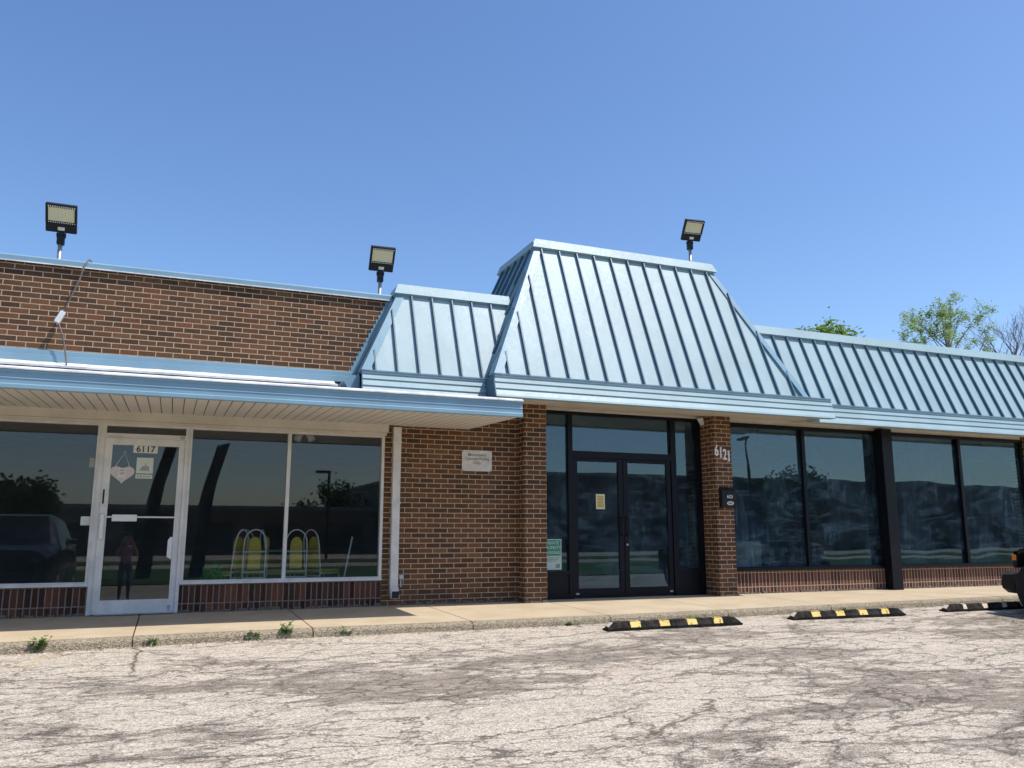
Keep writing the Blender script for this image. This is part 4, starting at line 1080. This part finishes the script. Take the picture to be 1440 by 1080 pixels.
# dark SUV left of the viewpoint, seen as a reflection in the left window
def suv():
    r = empty('parked_suv', (-3.0, -5.9, ground_z(0, -6.6)), 'black SUV facing the left shop, seen mirrored in its window', 'car')
    r.rotation_euler.x = R(3.1); r.scale = (1.1, 1.1, 1.13)
    def sec(y, wb, wt, zb, zs, zt): return [(-wb, y, zb), (wb, y, zb), (wb, y, (zb + zs) / 2), (wb * .98, y, zs), (wt, y, zt - .05), (wt * .86, y, zt), (-wt * .86, y, zt), (-wt, y, zt - .05), (-wb * .98, y, zs), (-wb, y, (zb + zs) / 2)]
    w = MB(); w.loft([sec(0.0, .70, .58, .42, .75, .84), sec(-.10, .84, .72, .30, .82, .96), sec(-.5, .92, .80, .28, .90, 1.05), sec(-1.35, .94, .84, .28, 1.0, 1.14), sec(-2.1, .94, .66, .28, 1.05, 1.66), sec(-2.6, .94, .66, .28, 1.05, 1.72), sec(-4.0, .94, .66, .28, 1.08, 1.70), sec(-4.55, .90, .62, .30, 1.05, 1.5), sec(-4.7, .86, .6, .40, .95, 1.1)])
    w.obj('body', 'cardark', r)
    w = MB(); w.hexa([(-.72, -1.40, 1.16), (.72, -1.40, 1.16), (.72, -1.43, 1.16), (-.72, -1.43, 1.16), (-.56, -2.04, 1.63), (.56, -2.04, 1.63), (.56, -2.07, 1.63), (-.56, -2.07, 1.63)]); w.obj('windscreen', 'glass_far', r)
    for sx in (-1, 1):
        w = MB(); w.hexa([(sx * .55, .0, .72), (sx * .80, -.13, .74), (sx * .78, -.2, .74), (sx * .53, -.1, .72), (sx * .55, -.02, .80), (sx * .83, -.17, .86), (sx * .80, -.22, .86), (sx * .53, -.1, .80)]); w.obj('headlight', 'chrome', r)
        w = MB(); a, b = sorted((sx * .94, sx * 1.12)); w.box(a, b, -1.75, -1.65, 1.08, 1.22, .03); w.obj('side_mirror', 'chrome', r)
        wheel(r, sx * .82, -.95, .36, .23, sx); wheel(r, sx * .82, -3.75, .36, .23, sx)
    w = MB(); w.box(-.5, .5, -.02, .02, .56, .60); w.box(-.5, .5, -.02, .02, .68, .71); w.obj('grille', 'chrome', r)
    return r
suv()

# ------------------------------------------------------------------ across the street (seen only mirrored in the glass)
zf = ground_z(0, -40)
def far_building(x0, x1, y0, y1, h, mat, label, nwin, name='far_shop'):
    s = empty(name, ((x0 + x1) / 2, y1, zf), label, 'building', 'buildings across the street')
    O = ((x0 + x1) / 2, y1, zf)
    w = MB(O); w.box(x0, x1, y0, y1, zf, zf + h); w.obj('walls', mat, s)
    w = MB(O); w.box(x0 - .2, x1 + .2, y0 - .2, y1 + .2, zf + h, zf + h + .35); w.obj('parapet', 'flatroof', s)
    for i in range(nwin):
        a = lerp(x0, x1, (i + .2) / nwin); b = lerp(x0, x1, (i + .8) / nwin)
        w = MB(O); w.box(a, b, y1 - .05, y1 + .04, zf + .6, zf + 2.6); w.obj('window', 'glass_far', s)
    return s
far_building(-60, 17, -82, -62, 3.7, 'brick_far', 'long low brown building across the street', 14)
far_building(17.2, 27, -84, -60, 6.0, 'concrete_far', 'pale stepped block beside the long brown building across the street', 2)
far_building(29, 125, -95, -62, 7.4, 'brick_far', 'tall long dull brown warehouse across the street', 16)
far_building(-140, -70, -95, -62, 5.0, 'concrete_far', 'pale block far left across the street', 8)
s = empty('pylon_sign', (1.75, -24, zf), 'tall dark pylon sign on the lawn strip across the lot', 'sign')
O = (1.75, -24, zf)
w = MB(O); w.extr([(.80, zf), (1.36, zf), (1.52, 2.0), (1.66, 3.0), (2.06, 4.55), (1.56, 4.40), (1.22, 2.6), (1.02, 1.0)], -24.25, -23.9, 'y'); w.obj('pylon', 'blackmatte', s)
w = MB(O); w.extr([(1.05, 1.2), (1.21, 2.5), (1.50, 4.1), (1.20, 3.0), (.98, 1.9)], -24.15, -24.0, 'y'); w.obj('wing_panel', 'roomwall', s)
w = MB(O); w.hexa([(1.55, -24.27, 4.40), (2.08, -24.27, 4.56), (2.08, -23.88, 4.56), (1.55, -23.88, 4.40), (1.58, -24.27, 4.52), (2.10, -24.27, 4.68), (2.10, -23.88, 4.68), (1.58, -23.88, 4.52)]); w.obj('cap', 'carblack', s)
def street_lamp(x, y, h, label):
    s = empty('street_lamp', (x, y, zf), label, 'street lamp', 'street lamps across the street'); O = (x, y, zf)
    w = MB(O); w.tube([(x, y, zf), (x, y, zf + h)], .09, 8); w.obj('pole', 'blackmatte', s)
    w = MB(O); w.box(x - .9, x + .1, y - .2, y + .2, zf + h - .05, zf + h + .12); w.obj('lamp_head', 'blackmatte', s)
street_lamp(10.0, -46, 5.9, 'dark street lamp across the street opposite the left shop')
street_lamp(44, -44, 9.5, 'dark street lamp across the street opposite the right windows')
tree('roadside_tree', (-7.6, -40, zf), 4.6, 1.0, 'round tree across the street mirrored in the left window', 'leaf_far', 3000, .16, 51, depth=4, group='trees across the street')
tree('roadside_tree', (13.6, -66, zf), 6.2, 1.0, 'broad tree behind the brown building across the street', 'leaf_far', 3000, .2, 52, depth=4, group='trees across the street')
tree('roadside_tree', (62, -58, zf), 8.6, 1.1, 'large tree in front of the warehouse across the street', 'leaf_far', 4000, .25, 53, depth=4, group='trees across the street')

# ------------------------------------------------------------------ the photographer, mirrored in the door glass
def person():
    gz = ground_z(0, -12.2)
    s = empty('person', (0, -12.22, gz), 'person in mauve blouse and dark trousers raising both hands to take a picture', 'person')
    J = {'pelvis': (0, 0, .88), 'waist': (0, .0, 1.02), 'chest': (0, .01, 1.22), 'neck': (0, 0, 1.42), 'chin': (0, .03, 1.50), 'head': (0, .02, 1.58), 'top': (0, 0, 1.67)}
    chain = [('pelvis', 'waist'), ('waist', 'chest'), ('chest', 'neck'), ('neck', 'chin'), ('chin', 'head'), ('head', 'top')]
    rad = {'pelvis': (.15, .12), 'waist': (.125, .10), 'chest': (.15, .11), 'neck': (.055, .055), 'chin': (.065, .075), 'head': (.078, .095), 'top': (.06, .07)}
    for sd, sx in (('l', -1), ('r', 1)):
        J.update({'sh' + sd: (sx * .165, 0, 1.36), 'el' + sd: (sx * .25, .14, 1.14), 'wr' + sd: (sx * .09, .30, 1.53 if sx < 0 else 1.52), 'pa' + sd: (sx * .075, .335, 1.60),
                  'hip' + sd: (sx * .09, 0, .82), 'kn' + sd: (sx * .10, .02, .46), 'an' + sd: (sx * .10, -.02, .09), 'to' + sd: (sx * .12, .14, .03)})
        rad.update({'sh' + sd: (.06, .06), 'el' + sd: (.042, .042), 'wr' + sd: (.028, .028), 'pa' + sd: (.03, .02), 'hip' + sd: (.09, .09), 'kn' + sd: (.06, .06), 'an' + sd: (.042, .042), 'to' + sd: (.04, .03)})
        chain += [('chest', 'sh' + sd), ('sh' + sd, 'el' + sd), ('el' + sd, 'wr' + sd), ('wr' + sd, 'pa' + sd), ('pelvis', 'hip' + sd), ('hip' + sd, 'kn' + sd), ('kn' + sd, 'an' + sd), ('an' + sd, 'to' + sd)]
        for i in range(5):
            b_ = Vector(J['pa' + sd]); nm = 'f%d%s' % (i, sd)
            if i == 4: p1, p2 = b_ + Vector((-sx * .035, -.01, -.01)), b_ + Vector((-sx * .055, -.015, .015))
            else:
                zz = .03 - .018 * i; p1, p2 = b_ + Vector((sx * .012, .025, zz)), b_ + Vector((-sx * .035, .032, zz - .004))
            J[nm + 'a'] = tuple(p1); J[nm + 'b'] = tuple(p2); rad[nm + 'a'] = (.009, .009); rad[nm + 'b'] = (.008, .008)
            chain += [('pa' + sd, nm + 'a'), (nm + 'a', nm + 'b')]
    names = list(J); me = bpy.data.meshes.new('body'); me.from_pydata([J[n] for n in names], [(names.index(a), names.index(b)) for a, b in chain], [])
    o = bpy.data.objects.new('body', me); C.objects.link(o)
    sm = o.modifiers.new('skin', 'SKIN'); o.modifiers.new('sub', 'SUBSURF').levels = 1
    for i, n in enumerate(names): me.skin_vertices[0].data[i].radius = rad[n]; me.skin_vertices[0].data[i].use_root = n == 'pelvis'
    bpy.context.view_layer.update(); dg = bpy.context.evaluated_depsgraph_get()
    m2 = bpy.data.meshes.new_from_object(o.evaluated_get(dg)); bpy.data.objects.remove(o)
    for mm in ('skin', 'blouse', 'trouser', 'tyre'): m2.materials.append(M[mm])
    for p in m2.polygons:
        p.use_smooth = True; c_ = p.center
        if c_.z < .10: p.material_index = 3
        elif c_.z < .95: p.material_index = 2
        elif c_.z < 1.40 and c_.y < .20: p.material_index = 1
        else: p.material_index = 0
    o = bpy.data.objects.new('body', m2); C.objects.link(o); o.parent = s
    w = MB()
    for i in range(9):
        a = R(20 + 320 * i / 8 - 90 + 110)
    secs = []
    for z, r_, dy in ((1.40, .085, -.05), (1.50, .105, -.03), (1.60, .108, -.015), (1.68, .085, -.01), (1.715, .03, -.005)):
        secs.append([(r_ * math.cos(2 * math.pi * i / 18) * .92, dy + r_ * math.sin(2 * math.pi * i / 18) * (.98 if math.sin(2 * math.pi * i / 18) < 0 else (.25 if z < 1.62 else .75)), z) for i in range(18)])
    w.loft(secs); w.obj('hair', 'hair', s, True)
    w = MB()
    for sx in (-1, 1): w.tube([(sx * .03, .108, 1.585), (sx * .03, .116, 1.585)], .011, 8)
    w.box(-.022, .022, .106, .112, 1.515, 1.522); w.hexa([(-.014, .10, 1.54), (.014, .10, 1.54), (.014, .12, 1.54), (-.014, .12, 1.54), (-.006, .1, 1.585), (.006, .1, 1.585), (.006, .108, 1.585), (-.006, .108, 1.585)])
    w.obj('face_features', 'hair', s)
    p = empty('camera_phone', (0, -11.86, 1.0 - .04), 'dark phone held up in both hands by the person taking the picture', 'phone')
    w = MB(); w.box(-.075, .075, -.006, .004, -.035, .045, .003); w.obj('case', 'blackmatte', p)
    w = MB(); w.tube([(.05, .0041, .025), (.05, .006, .025)], .008, 10); w.obj('lens', 'lamp_glass', p)
person()

def split_pieces(names):
    for o in [q for q in C.objects if q.type == 'MESH' and q.name.split('.')[0] in names]:
        me = o.data; bm = bmesh.new(); bm.from_mesh(me); left = set(bm.verts); groups = []
        while left:
            st_ = [left.pop()]; g = set(st_)
            while st_:
                v = st_.pop()
                for e in v.link_edges:
                    q = e.other_vert(v)
                    if q in left: left.discard(q); g.add(q); st_.append(q)
            groups.append({v.index for v in g})
        bm.free()
        if len(groups) < 2: continue
        base = o.name.split('.')[0]; mats = list(me.materials)
        for gi, g in enumerate(groups):
            b2 = bmesh.new(); b2.from_mesh(me); b2.verts.ensure_lookup_table()
            bmesh.ops.delete(b2, geom=[v for v in b2.verts if v.index not in g], context='VERTS')
            m2 = bpy.data.meshes.new(base); b2.to_mesh(m2); b2.free()
            for q in mats:
                if not m2.materials: m2.materials.append(q)
            if gi == 0: first = m2; continue
            c_ = o.copy(); c_.data = m2; C.objects.link(c_)
        o.data = first
split_pieces({'hip_cap', 'hinge', 'strap', 'screw', 'room_wall', 'rear_wall', 'window_sill', 'mansard_soffit', 'frieze_board', 'pipe', 'fitting', 'cross_rail', 'spot_head', 'fascia_end'})

# ------------------------------------------------------------------ light, sky, camera
SUN = Vector((.45, -.32, 1.0)).normalized()
el = math.asin(SUN.z); az = math.atan2(SUN.x, SUN.y)
wd = bpy.data.worlds.new('World'); bpy.context.scene.world = wd; wd.use_nodes = True
nt = wd.node_tree; nt.nodes.clear()
sky = nt.nodes.new('ShaderNodeTexSky'); sky.sky_type = 'NISHITA'; sky.sun_disc = False; sky.sun_elevation = el; sky.sun_rotation = az
sky.altitude = 200; sky.air_density = 1.0; sky.dust_density = 1.0; sky.ozone_density = 3.2
bg = nt.nodes.new('ShaderNodeBackground'); bg.inputs[1].default_value = .15; ow = nt.nodes.new('ShaderNodeOutputWorld')
hs = nt.nodes.new('ShaderNodeHueSaturation'); hs.inputs['Saturation'].default_value = 1.13; hs.inputs['Hue'].default_value = .504
nt.links.new(sky.outputs[0], hs.inputs['Color']); nt.links.new(hs.outputs[0], bg.inputs[0]); nt.links.new(bg.outputs[0], ow.inputs[0])
ld = bpy.data.lights.new('sun', 'SUN'); ld.energy = 3.8; ld.angle = R(.53); ld.color = (1.0, .955, .89)
lo = bpy.data.objects.new('sun', ld); C.objects.link(lo); lo.rotation_euler = SUN.to_track_quat('Z', 'Y').to_euler(); lo.location = SUN * 40

cam = bpy.data.cameras.new('camera'); co = bpy.data.objects.new('camera', cam); C.objects.link(co)
F = 1160.0; pitch = math.atan(210 / F); yaw = math.atan((F / math.cos(pitch)) / 2880)
cam.sensor_fit = 'HORIZONTAL'; cam.sensor_width = 36; cam.lens = F / 1440 * 36; cam.clip_start = .01; cam.clip_end = 2000
co.location = (0, -11.8, 1.0); co.rotation_euler = (math.pi / 2 + pitch, 0, -yaw)
sc = bpy.context.scene; sc.camera = co
sc.view_settings.view_transform = 'Standard'; sc.view_settings.look = 'None'; sc.view_settings.exposure = 0.37; sc.view_settings.gamma = 1.0
sc.render.resolution_x = 1024; sc.render.resolution_y = 768
sc.cycles.max_bounces = 10; sc.cycles.transparent_max_bounces = 12; sc.cycles.glossy_bounces = 4
sc.cycles.use_denoising = True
────
# [Task to complete]
Search the data above for the string "picture" and copy each line that has it.

# [Complete response]
Keep writing the Blender script for this image. This is part 4, starting at line 1080. This part finishes the script. Take the picture to be 1440 by 1080 pixels.
    s = empty('person', (0, -12.22, gz), 'person in mauve blouse and dark trousers raising both hands to take a picture', 'person')
    p = empty('camera_phone', (0, -11.86, 1.0 - .04), 'dark phone held up in both hands by the person taking the picture', 'phone')